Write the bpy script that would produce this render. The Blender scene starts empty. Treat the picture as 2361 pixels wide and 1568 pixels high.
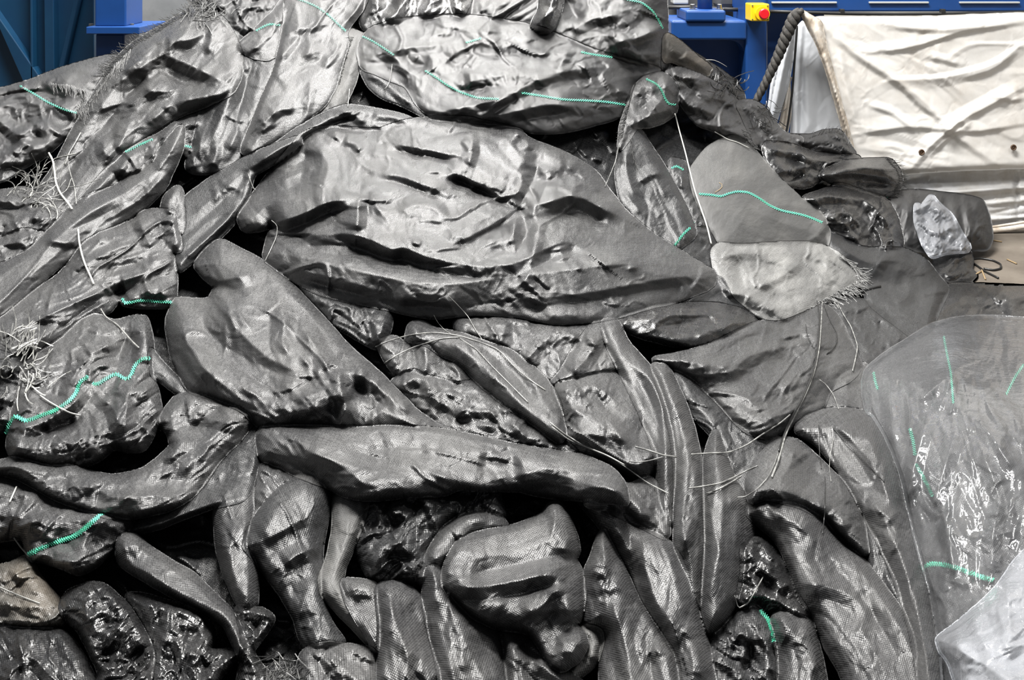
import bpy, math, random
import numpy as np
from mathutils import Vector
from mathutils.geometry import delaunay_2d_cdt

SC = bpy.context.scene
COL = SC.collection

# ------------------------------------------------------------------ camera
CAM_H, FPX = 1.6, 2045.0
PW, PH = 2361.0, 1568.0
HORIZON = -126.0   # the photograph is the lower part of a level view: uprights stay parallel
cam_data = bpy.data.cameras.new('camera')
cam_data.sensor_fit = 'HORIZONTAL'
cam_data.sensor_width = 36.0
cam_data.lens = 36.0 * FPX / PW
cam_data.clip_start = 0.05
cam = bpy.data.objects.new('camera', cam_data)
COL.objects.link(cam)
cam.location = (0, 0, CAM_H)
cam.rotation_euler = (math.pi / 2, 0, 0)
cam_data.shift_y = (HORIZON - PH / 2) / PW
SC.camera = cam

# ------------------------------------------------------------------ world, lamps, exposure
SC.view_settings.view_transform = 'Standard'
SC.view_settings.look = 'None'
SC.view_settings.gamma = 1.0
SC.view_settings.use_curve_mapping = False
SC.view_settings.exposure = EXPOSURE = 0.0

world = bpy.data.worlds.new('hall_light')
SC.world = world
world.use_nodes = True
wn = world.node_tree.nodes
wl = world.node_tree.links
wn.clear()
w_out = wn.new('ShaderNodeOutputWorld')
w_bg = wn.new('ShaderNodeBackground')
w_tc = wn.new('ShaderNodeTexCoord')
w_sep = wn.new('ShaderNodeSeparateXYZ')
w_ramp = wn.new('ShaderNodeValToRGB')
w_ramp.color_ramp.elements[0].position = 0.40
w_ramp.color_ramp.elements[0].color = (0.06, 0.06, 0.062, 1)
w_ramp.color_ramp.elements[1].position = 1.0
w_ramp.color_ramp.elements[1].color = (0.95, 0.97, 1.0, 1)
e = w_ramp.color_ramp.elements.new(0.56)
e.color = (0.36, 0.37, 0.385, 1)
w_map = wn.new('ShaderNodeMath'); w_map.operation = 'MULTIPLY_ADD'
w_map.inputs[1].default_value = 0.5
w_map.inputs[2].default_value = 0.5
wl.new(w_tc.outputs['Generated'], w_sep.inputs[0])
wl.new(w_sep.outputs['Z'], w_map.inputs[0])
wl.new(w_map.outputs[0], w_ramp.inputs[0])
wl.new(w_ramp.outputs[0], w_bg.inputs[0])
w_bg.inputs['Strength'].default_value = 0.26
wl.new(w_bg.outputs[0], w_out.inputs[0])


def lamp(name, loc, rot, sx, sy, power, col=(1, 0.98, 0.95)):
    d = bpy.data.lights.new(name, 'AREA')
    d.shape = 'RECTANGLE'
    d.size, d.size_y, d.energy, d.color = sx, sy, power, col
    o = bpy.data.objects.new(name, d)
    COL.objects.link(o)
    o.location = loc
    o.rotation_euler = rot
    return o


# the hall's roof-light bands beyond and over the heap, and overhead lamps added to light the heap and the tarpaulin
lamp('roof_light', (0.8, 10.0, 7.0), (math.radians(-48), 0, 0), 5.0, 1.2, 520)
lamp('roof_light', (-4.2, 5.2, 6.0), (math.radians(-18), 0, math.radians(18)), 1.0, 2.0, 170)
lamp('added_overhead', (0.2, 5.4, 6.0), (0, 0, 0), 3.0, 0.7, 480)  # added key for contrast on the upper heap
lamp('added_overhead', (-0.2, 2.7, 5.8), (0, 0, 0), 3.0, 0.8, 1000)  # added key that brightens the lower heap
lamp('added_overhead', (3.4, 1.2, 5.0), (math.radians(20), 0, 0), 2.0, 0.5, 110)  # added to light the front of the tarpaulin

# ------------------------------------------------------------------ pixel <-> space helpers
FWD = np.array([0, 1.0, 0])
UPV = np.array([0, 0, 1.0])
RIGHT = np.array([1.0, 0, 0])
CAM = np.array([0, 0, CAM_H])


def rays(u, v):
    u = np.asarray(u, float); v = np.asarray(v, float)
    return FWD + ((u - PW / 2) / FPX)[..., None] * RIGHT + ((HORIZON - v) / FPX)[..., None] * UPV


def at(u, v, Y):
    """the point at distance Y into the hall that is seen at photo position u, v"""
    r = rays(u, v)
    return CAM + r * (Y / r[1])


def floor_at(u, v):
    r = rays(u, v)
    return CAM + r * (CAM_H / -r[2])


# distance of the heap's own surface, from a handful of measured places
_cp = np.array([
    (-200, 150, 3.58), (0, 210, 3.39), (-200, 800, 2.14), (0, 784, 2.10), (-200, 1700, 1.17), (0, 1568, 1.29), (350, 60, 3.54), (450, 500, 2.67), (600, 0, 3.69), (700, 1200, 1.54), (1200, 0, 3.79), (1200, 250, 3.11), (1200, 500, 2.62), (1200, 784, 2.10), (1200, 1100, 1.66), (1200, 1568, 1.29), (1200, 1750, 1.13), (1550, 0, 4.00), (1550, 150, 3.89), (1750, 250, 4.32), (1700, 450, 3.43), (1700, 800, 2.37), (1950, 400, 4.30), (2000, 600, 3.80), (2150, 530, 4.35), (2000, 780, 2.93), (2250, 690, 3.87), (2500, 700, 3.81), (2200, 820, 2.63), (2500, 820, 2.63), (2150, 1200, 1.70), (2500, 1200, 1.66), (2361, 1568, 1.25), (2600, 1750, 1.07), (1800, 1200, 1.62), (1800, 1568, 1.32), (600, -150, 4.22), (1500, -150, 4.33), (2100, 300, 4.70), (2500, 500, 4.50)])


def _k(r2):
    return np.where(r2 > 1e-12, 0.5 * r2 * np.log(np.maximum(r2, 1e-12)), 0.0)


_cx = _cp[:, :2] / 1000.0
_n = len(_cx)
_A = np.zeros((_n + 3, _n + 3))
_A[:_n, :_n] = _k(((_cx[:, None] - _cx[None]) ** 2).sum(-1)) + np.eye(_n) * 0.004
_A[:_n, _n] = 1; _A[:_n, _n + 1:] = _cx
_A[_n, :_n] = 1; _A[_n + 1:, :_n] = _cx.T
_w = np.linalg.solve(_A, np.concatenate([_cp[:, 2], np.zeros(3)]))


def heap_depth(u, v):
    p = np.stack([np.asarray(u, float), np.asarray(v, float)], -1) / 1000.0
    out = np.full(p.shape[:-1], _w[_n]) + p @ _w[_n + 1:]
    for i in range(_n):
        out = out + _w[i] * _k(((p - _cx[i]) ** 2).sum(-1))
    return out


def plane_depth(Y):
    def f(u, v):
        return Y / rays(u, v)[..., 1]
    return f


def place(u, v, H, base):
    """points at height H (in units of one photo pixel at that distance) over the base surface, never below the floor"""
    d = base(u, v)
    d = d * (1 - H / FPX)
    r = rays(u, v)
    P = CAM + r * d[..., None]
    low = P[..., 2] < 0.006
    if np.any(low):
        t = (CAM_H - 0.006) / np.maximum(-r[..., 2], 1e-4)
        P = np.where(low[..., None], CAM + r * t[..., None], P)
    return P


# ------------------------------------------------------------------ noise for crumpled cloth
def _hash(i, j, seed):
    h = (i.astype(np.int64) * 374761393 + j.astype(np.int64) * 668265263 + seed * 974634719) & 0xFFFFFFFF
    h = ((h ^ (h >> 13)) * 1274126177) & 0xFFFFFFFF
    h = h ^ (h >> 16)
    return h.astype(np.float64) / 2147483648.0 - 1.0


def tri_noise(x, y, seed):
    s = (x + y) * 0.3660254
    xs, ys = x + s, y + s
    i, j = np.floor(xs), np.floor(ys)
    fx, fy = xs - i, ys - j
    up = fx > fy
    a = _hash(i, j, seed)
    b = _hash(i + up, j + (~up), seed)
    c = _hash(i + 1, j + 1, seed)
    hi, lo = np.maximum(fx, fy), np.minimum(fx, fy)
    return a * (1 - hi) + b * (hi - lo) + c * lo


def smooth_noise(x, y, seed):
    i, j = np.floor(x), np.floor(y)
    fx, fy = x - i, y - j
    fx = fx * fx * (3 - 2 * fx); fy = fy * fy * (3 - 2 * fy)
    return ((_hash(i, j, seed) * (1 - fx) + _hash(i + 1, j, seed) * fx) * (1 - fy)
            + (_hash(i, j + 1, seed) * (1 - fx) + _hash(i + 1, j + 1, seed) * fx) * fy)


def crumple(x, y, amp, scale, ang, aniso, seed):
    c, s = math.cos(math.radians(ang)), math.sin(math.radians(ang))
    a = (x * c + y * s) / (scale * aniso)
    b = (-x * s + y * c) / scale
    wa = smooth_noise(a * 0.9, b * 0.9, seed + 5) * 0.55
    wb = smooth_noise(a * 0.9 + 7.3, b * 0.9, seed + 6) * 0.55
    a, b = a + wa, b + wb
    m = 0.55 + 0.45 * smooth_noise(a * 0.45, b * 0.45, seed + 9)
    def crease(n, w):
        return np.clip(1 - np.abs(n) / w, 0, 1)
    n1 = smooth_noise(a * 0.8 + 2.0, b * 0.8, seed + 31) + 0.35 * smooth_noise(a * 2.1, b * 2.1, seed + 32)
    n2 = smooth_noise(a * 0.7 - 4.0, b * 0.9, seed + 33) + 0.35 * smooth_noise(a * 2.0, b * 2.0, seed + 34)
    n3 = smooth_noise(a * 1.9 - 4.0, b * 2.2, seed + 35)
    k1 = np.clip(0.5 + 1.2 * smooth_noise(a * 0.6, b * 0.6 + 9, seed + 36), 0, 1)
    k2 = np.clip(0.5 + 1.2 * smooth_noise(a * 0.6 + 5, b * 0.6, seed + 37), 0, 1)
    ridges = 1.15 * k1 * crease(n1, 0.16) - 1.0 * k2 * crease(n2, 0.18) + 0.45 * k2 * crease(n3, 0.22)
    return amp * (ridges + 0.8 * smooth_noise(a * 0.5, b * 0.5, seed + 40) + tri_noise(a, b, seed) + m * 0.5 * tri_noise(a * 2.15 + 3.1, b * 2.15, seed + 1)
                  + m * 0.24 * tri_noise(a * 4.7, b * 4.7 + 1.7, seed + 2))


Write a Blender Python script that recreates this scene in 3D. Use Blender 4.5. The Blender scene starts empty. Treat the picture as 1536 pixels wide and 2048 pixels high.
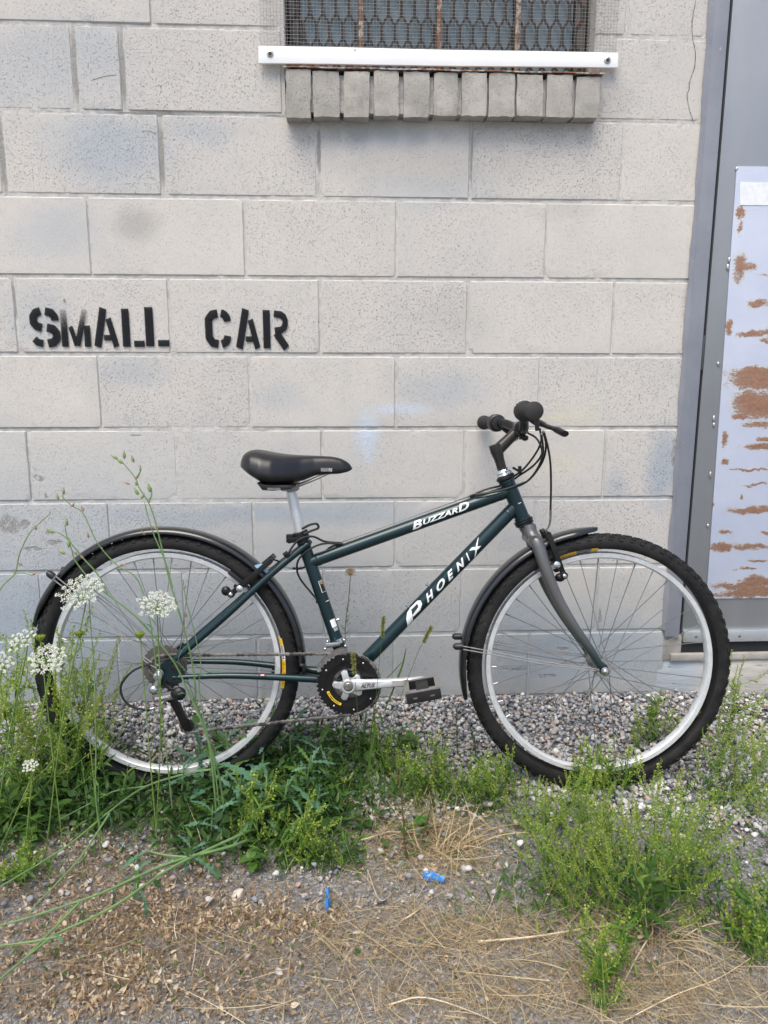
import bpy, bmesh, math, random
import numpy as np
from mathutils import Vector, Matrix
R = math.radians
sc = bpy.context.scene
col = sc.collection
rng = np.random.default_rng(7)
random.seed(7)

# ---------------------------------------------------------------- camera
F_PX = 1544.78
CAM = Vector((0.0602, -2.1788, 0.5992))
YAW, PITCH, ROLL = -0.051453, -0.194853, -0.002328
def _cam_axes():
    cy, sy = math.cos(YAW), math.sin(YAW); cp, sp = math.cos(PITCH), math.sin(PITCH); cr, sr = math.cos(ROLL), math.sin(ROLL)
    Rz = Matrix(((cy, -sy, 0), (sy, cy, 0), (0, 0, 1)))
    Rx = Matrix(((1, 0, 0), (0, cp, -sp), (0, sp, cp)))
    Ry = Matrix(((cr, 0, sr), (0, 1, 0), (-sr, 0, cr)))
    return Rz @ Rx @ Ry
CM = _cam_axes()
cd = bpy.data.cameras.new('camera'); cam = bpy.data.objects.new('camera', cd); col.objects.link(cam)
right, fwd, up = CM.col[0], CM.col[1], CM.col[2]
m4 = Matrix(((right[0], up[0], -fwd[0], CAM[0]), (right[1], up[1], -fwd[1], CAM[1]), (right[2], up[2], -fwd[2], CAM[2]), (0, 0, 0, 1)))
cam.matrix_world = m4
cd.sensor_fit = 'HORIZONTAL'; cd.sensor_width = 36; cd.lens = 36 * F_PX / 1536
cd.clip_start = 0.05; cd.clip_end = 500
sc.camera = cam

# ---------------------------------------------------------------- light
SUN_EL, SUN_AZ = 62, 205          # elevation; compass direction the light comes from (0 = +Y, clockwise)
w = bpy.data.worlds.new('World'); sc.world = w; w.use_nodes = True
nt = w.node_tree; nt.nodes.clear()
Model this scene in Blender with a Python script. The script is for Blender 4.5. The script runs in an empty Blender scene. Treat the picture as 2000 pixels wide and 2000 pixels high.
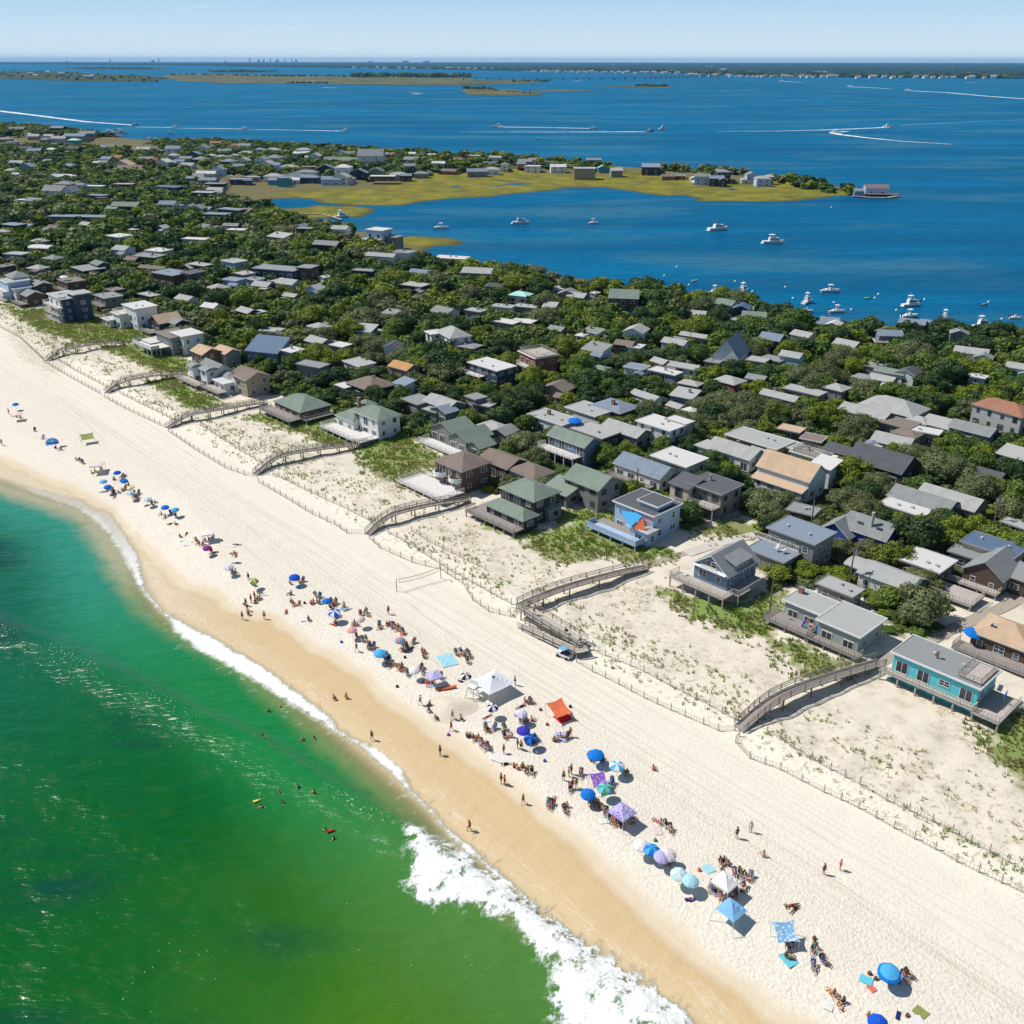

# [REQUIREMENT]
Above are the records. Copy word for word only their lines from the one holding "Write a Blender" through the one holding "random.seed(7)", both included, and skip the images.

# [OUTPUT OF THE EXERCISE]
Write a Blender Python script that recreates this scene in 3D. Use Blender 4.5. The Blender scene starts empty. Treat the picture as 1536 pixels wide and 2048 pixels high.
import bpy, bmesh, math, random
import numpy as np
from mathutils import Vector, Matrix
R = math.radians
sc = bpy.context.scene
col = sc.collection
rng = np.random.default_rng(7)
random.seed(7)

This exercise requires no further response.